=== Material for this task ===

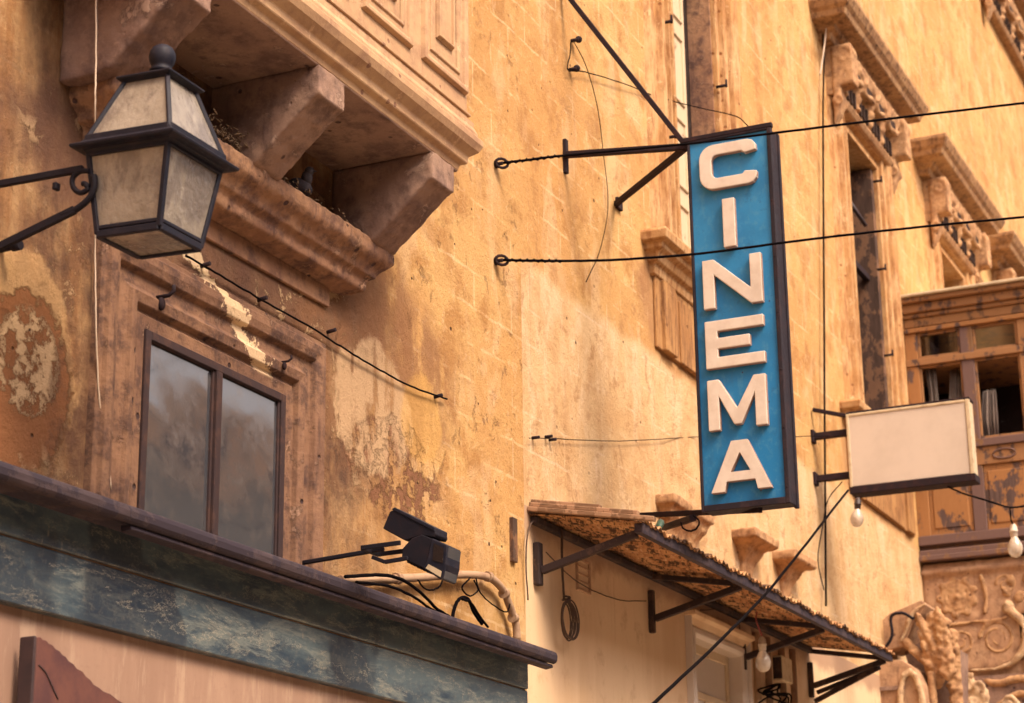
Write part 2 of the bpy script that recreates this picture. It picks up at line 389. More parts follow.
def marble():
    N = NB('green_veined_marble')
    a = N.noise(1.5, 12, .74, sc=(.7,1,2.0), dist=.3, rot=.75); b = N.noise(4.0, 12, .78, sc=(.55,1,2.6), dist=.5, off=(3,1,2), rot=.9); k = N.noise(.9, 3, .5, off=(8,0,1)); f = N.noise(30, 8, .75)
    c = N.mix(N.ss(a, .38, .62), (.020,.038,.062), (.074,.108,.126))
    c = N.mix(N.mul(N.ss(b, .48, .62), .7), c, (.175,.20,.185))
    c = N.mix(N.mul(N.ss(k, .54, .57), .72), c, (.012,.019,.034))
    v = N.ss(N.math('ABSOLUTE', N.math('SUBTRACT', N.noise(2.6, 12, .74, dist=.3, off=(1,6,2), sc=(.6,1,1.8), rot=.8), .5)), .0, .007, 1, 0)
    c = N.mix(N.mul(v, N.ss(b, .40, .55), .8), c, (.36,.33,.25))
    c = N.mix(N.mul(N.ss(f, .5, .75), .35), c, (.17,.16,.125))
    drip = N.mul(N.ss(N.noise(7, 10, .78, sc=(2.2,1,.6), off=(0,0,5)), .59, .64), N.ss(N.noise(1.4, 3, .5, off=(2,2,2)), .45, .6))
    c = N.mix(N.mul(drip, .6), c, (.27,.23,.17))
    N.hadd(f, .25)
    return N.done(c, N.ss(a, .3, .7, .32, .6), 0, .4, .3, .006)
M['marble'] = marble()
def pinkplaster():
    N = NB('pinkish_shop_plaster'); a = N.noise(1.2, 5, .6, sc=(1.3,1,.25)); b = N.noise(5, 8, .7, sc=(1.8,1,.3), off=(3,0,0)); f = N.noise(22, 6, .7)
    c = N.mix(N.ss(a, .38, .62), (.34,.225,.165), (.26,.165,.122)); c = N.mix(N.mul(N.ss(b, .5, .66), .6), c, (.43,.315,.23)); c = N.mix(N.mul(N.ss(f, .5, .7), .35), c, (.24,.145,.11))
    N.hadd(a, .2); N.hadd(f, .15)
    return N.done(c, .8, 0, .25, .3, .01)
M['pink'] = pinkplaster()
for _n in M['wire'].node_tree.nodes:
    if _n.type == 'BSDF_PRINCIPLED': _n.inputs['Specular IOR Level'].default_value = .06
def creamwall():
    N = NB('smooth_cream_render'); o = N.sep(); a = N.noise(1.0, 5, .6, sc=(1.6,1,.3)); b = N.noise(3.5, 9, .7, off=(3,0,0)); f = N.noise(20, 7, .7); s_ = N.noise(2.6, 7, .7, sc=(4,1,.15), off=(1,0,3))
    c = N.mix(N.ss(a, .38, .62), (.66,.49,.315), (.58,.405,.25)); c = N.mix(N.mul(N.ss(b, .54, .68), .5), c, (.42,.26,.15)); c = N.mix(N.mul(N.ss(f, .55, .75), .2), c, (.38,.25,.15))
    c = N.mix(N.mul(N.ss(s_, .58, .70), .55), c, (.38,.21,.13))
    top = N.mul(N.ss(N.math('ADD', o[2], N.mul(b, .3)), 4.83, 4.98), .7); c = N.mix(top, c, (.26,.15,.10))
    ch = chips(N, 7, .07, .10, (1,0,1)); c = N.mix(ch, c, (.12,.06,.04))
    N.hadd(a, .2); N.hadd(b, .3); N.hadd(f, .15)
    return N.done(c, .85, 0, .2, .4, .012)
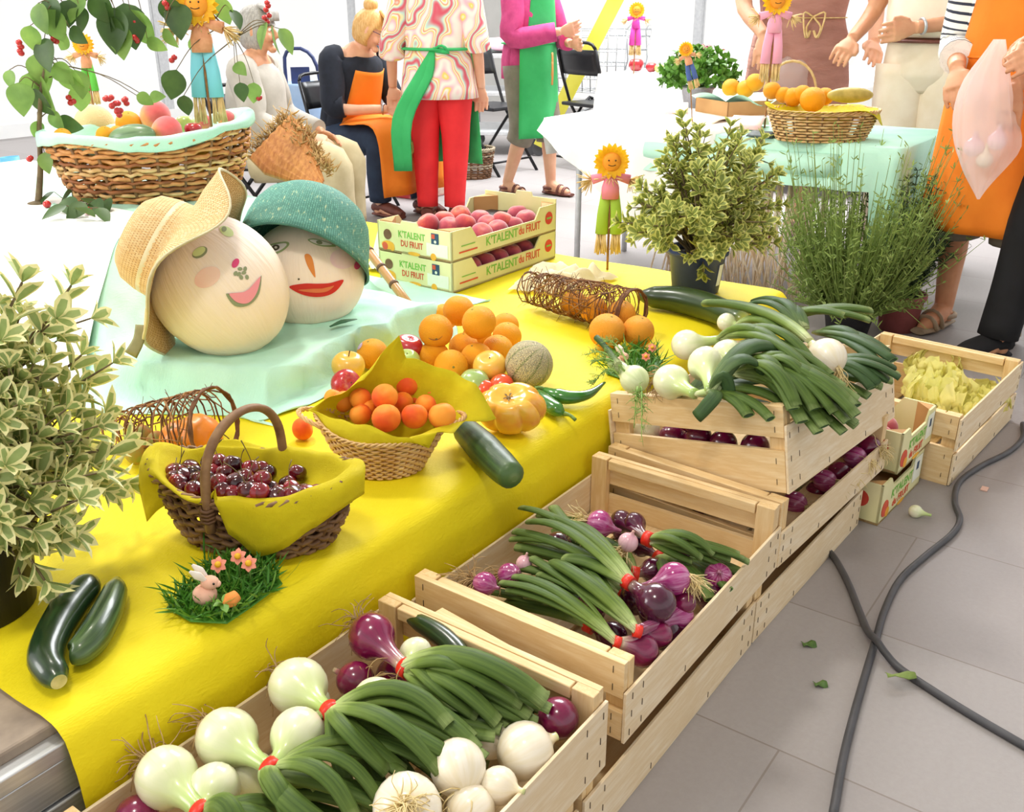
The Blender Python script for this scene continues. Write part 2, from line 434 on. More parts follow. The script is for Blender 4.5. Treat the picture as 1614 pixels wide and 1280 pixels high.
# ================================================================== wooden crates
def staple(mb, M, p, vertical=True):
    a, b = ((0, 0, -.006), (0, 0, .006)) if vertical else ((-.006, 0, 0), (.006, 0, 0))
    mb.tube([M @ (V(p)+V(a)), M @ (V(p)+V(b))], .0009, 4, 1)
def crate(label, c, L=.58, W=.4, He=.138, Hs=.1, rot=(0, 0, 0), slats=1, s0=0, group=None):
    r = thing('wooden_crate', label, 'crate', (0, 0, 0), group)
    I = Matrix()
    for sx in (-1, 1):
        x1 = sx*L/2; x0 = x1-sx*.011
        for z0, z1 in ((He-.062, He), (.0, He-.088)):
            m = MB(); m.box((min(x0, x1), -W/2+.002, z0), (max(x0, x1), W/2-.002, z1))
            for yy in (-W/2+.02, W/2-.02):
                for k in (.25, .75): staple(m, I, (x1+sx*.0006, yy, z0+(z1-z0)*k))
            part('end_slat', m, [W_Y, STAPLE], r, .0015)
        m = MB(); xa, xb = x0, x0-sx*.016
        m.box((min(xa, xb), -W/2+.04, He-.022), (max(xa, xb), W/2-.04, He-.001)); part('top_rail', m, W_Y, r, .002)
        for s in (-1, 1):
            m = MB(); y1 = s*(W/2-.001); y0 = y1-s*.036; xa, xb = x0, x0-sx*.017
            m.box((min(xa, xb), min(y0, y1), .002), (max(xa, xb), max(y0, y1), He)); part('corner_post', m, W_Z, r, .0015)
    for s in (-1, 1):
        y = s*W/2; hs = [(s0, Hs)] if slats == 1 else [(.004, He*.46), (He*.52, He*.97)]
        for z0, z1 in hs:
            m = MB(); m.box((-L/2-.003, min(y, y+s*.005), z0), (L/2+.003, max(y, y+s*.005), z1))
            for x in (-L/2+.012, -L/2+.05, L/2-.05, L/2-.012) if slats == 1 else (-L/2+.012, L/2-.012):
                for k in (.15, .5, .85): staple(m, Matrix.Rotation(rnd.uniform(-.4, .4), 4, 'Y') @ I if 0 else I, (x+rnd.uniform(-.004, .004), y+s*.0056, z0+(z1-z0)*k))
            for k in (-.12, .13): staple(m, I, (k*L*1.4, y+s*.0056, z0+.012)); 
            part('side_panel', m, [W_GREY, STAPLE], r, .0012)
    for k in range(4):
        y = -W/2+.05+k*(W-.1)/3
        m = MB(); m.box((-L/2+.012, y-.044, .002), (L/2-.012, y+.044, .008)); part('bottom_board', m, W_X, r)
    r.location = V(c); r.rotation_euler = Euler(rot)
    return r
D2R = math.radians
crate('lower supporting crate at the bottom left corner, under the white onion crate', (.585, .722, 0), .575, He=.124, Hs=.098)
crate('lower supporting crate under the red onion bunches, resting on the tiles', (1.195, .722, 0), .60, He=.124, Hs=.098)
crate('lower supporting crate beneath the loose rooty red onions', (1.80, .712, 0), .57, He=.124, Hs=.092, rot=(0, 0, D2R(-2)))
front = crate('nearest wooden crate filled with big white onions', (.655, .722, .125), .575, He=.138, Hs=.115)
redc = crate('wooden crate holding red onions with long green stalks', (1.295, .722, .125), .588, He=.138, Hs=.09)
rooty = crate('wooden crate of loose red onions squeezed under the tilted crate', (1.885, .70, .125), .555, He=.138, Hs=.075, rot=(0, 0, D2R(-4)))
tilt = crate('tilted wooden crate heaped with white onions and cut leeks', (1.925, .70, .216), .57, .395, .172, .135, rot=(D2R(-10.5), D2R(3), D2R(-4)))
lettc = crate('wooden crate of yellow green lettuce standing on the tiles', (2.70, .552, 0), .55, .40, .19, .17, rot=(0, 0, D2R(-4.6)), slats=2)
# a split slat fallen inside the nearest crate
m = MB(); m.bar(P(690, 965, .25), P(930, 1100, .25), .02, .008, hint=(0, 0, 1)); single('loose_slat', m, W_Y, 'split wooden slat leaning inside the far end of the nearest crate', 'slat', P(800, 1020, .25), bevel=.001)

# ================================================================== onions
WONION = umat('white_onion_skin', [(0, '#e8e0c2'), (.3, '#eeead2'), (.52, '#e6e8c4'), (.7, '#ccd89c'), (.86, '#b5cc7c'), (1, '#9fbb66')], .06, 25, (9, '#cfdc9c', .45), .28, 0, coat=.35)
WONION2 = umat('dry_white_onion_skin', [(0, '#e8d9ba'), (.3, '#f2ebdb'), (.6, '#efe2ca'), (.85, '#eddcb4'), (1, '#c9d08a')], .06, 25, (9, '#e0cf9c', .4), .3, 0, coat=.3)
RONION = umat('red_onion_skin', [(0, '#6a1c42'), (.2, '#6a0c38'), (.5, '#820f48'), (.72, '#7d1c4a'), (.86, '#a86a7c'), (1, '#cdbfa0')], .12, 22, (11, '#5a0a35', .6), .22, 0, coat=.5)
RONION2 = umat('bright_magenta_onion_skin', [(0, '#bd6496'), (.25, '#a52c78'), (.55, '#98206c'), (.8, '#8c2c60'), (1, '#7c384c')], .12, 22, (11, '#e2a8cc', .5), .22, 0, coat=.5)
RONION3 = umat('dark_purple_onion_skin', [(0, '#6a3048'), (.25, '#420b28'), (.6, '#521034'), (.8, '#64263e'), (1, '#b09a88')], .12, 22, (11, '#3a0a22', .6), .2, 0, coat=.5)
PONION = umat('pale_pink_onion_skin', [(0, '#f2dfd6'), (.4, '#eec8cf'), (.7, '#dca6b4'), (1, '#c6a08a')], .1, 22, (10, '#c77a98', .5), .25, 0, coat=.4)
STALK = umat('onion_stalk', [(0, '#dde2b4'), (.10, '#a9b978'), (.28, '#6c8238'), (.6, '#4e662a'), (.93, '#5a7034'), (1, '#90a464')], .25, 14, (6, '#30461e', .65), .55, .25, 50, Specular_IOR_Level=.22)
STALKD = umat('dark_leek_leaf', [(0, '#b5c08a'), (.15, '#64794a'), (.5, '#3e5830'), (1, '#3c562e')], .2, 14, (6, '#2a4026', .6), .55, .25, 50, Specular_IOR_Level=.25)
CUT = mat('cut_stalk_inside', '#9dbb62', '#54803a', 80)
CUTD = mat('stalk_hollow', '#44602e', '#34502a', 80)
RED_TAPE = mat('red_tape', '#e6341f', '#d9281a', 20, rough=.4)
ROOT = mat('onion_roots', '#c2a474', '#a08050', 60, rough=.8)
ROOT2 = mat('pale_onion_roots', '#ead9a8', '#d2b878', 60, rough=.8)
def bulb_mb(c, to, r, squash=1.0, nr=.22, n=22):
    """bulb from its root plate along c -> to, drawn out into the neck"""
    c = V(c); d = V(to)-c; L = d.length; a = d.normalized(); m = MB()
    prof = [(0.02*r, -r*.93*squash)]
    for i in range(1, 10):
        th = PI*(1-i/11.4); prof.append((r*math.sin(th), r*math.cos(th)*squash))
    z1 = prof[-1][1]; r1 = prof[-1][0]; zN = max(L, z1+.01)
    for t in (.18, .38, .62, .82, 1):
        prof.append((r1*(1-t)**3.2+nr*r*(1-(1-t)**3.2), z1+(zN-z1)*t))
    ph = rnd.uniform(0, 6)
    m.lathe(prof, n, 0, mat4(a, c), lambda A, R, z, t: (R*(1+.025*math.sin(3*A+ph))*math.cos(A), R*(1+.025*math.sin(2*A+ph))*math.sin(A), z))
    return m, c-a*(r*.9*squash), a
def roots_mb(p, a, L, n=16, spread=.8, r=.0009, sag=1.15):
    n = int(n*2.8); L = L*1.25
    m = MB(); p = V(p); a = V(a).normalized()
    for i in range(n):
        d = (a+V((rnd.gauss(0, 1), rnd.gauss(0, 1), rnd.gauss(0, 1)))*spread*.55).normalized()
        l = L*rnd.uniform(.5, 1.1); q = [p+V((rnd.gauss(0, 1), rnd.gauss(0, 1), rnd.gauss(0, 1)))*.003]
        for k in (1, 2, 3, 4):
            d = (d+V((rnd.gauss(0, .35), rnd.gauss(0, .35), rnd.gauss(0, .35)-sag*.3))).normalized()
            q.append(q[-1]+d*(l/4))
        m.tube(q, [r*1.3, r, r*.6], 4, 0, k=2)
    return m
def stalk_mb(p0, p1, r, bow=.02, side=0.0, flat=.5, wave=0, n=10):
    p0 = V(p0); p1 = V(p1); d = p1-p0; s = d.cross(UP)
    s = s.normalized() if s.length > 1e-5 else V((1, 0, 0))
    pts = []
    for t in (0, .12, .3, .5, .7, .86, 1):
        w = 4*t*(1-t); pts.append(p0+d*t+UP*(bow*w)+s*(side*w+wave*math.sin(7*t)*r))
    m = MB(); m.tube(pts, [r*.62, r*.85, r, r*1.05, r*1.05, r, r*.95], n, 0, flat, UP, True, 1, k=2)
    # hollow cut end
    m.f.pop(); m.m.pop(); m.sm.pop(); b = len(m.v)-n; c = sum((m.v[b+i] for i in range(n)), V())/n; ax = (pts[-1]-pts[-2]).normalized()
    for k, dz in ((.8, 0), (.72, -1.6*r)):
        for i in range(n): m.v.append(c+(m.v[b+i]-c)*k+ax*dz); m.uv.append((1, .5))
    for q in (0, 1):
        for i in range(n): m.f.append((b+q*n+i, b+q*n+(i+1) % n, b+(q+1)*n+(i+1) % n, b+(q+1)*n+i)); m.m.append(1 if q == 0 else 2); m.sm.append(q == 1)
    m.f.append(tuple(b+2*n+i for i in range(n))); m.m.append(2); m.sm.append(False)
    return m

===

What is needed.
Go through the material above and output exactly the lines from the one containing "N.mix(top, c, (.26,.15,.10))" through the one containing "return N.done(c, .85, 0, .2, .4, .012)".

Reply.
    top = N.mul(N.ss(N.math('ADD', o[2], N.mul(b, .3)), 4.83, 4.98), .7); c = N.mix(top, c, (.26,.15,.10))
    ch = chips(N, 7, .07, .10, (1,0,1)); c = N.mix(ch, c, (.12,.06,.04))
    N.hadd(a, .2); N.hadd(b, .3); N.hadd(f, .15)
    return N.done(c, .85, 0, .2, .4, .012)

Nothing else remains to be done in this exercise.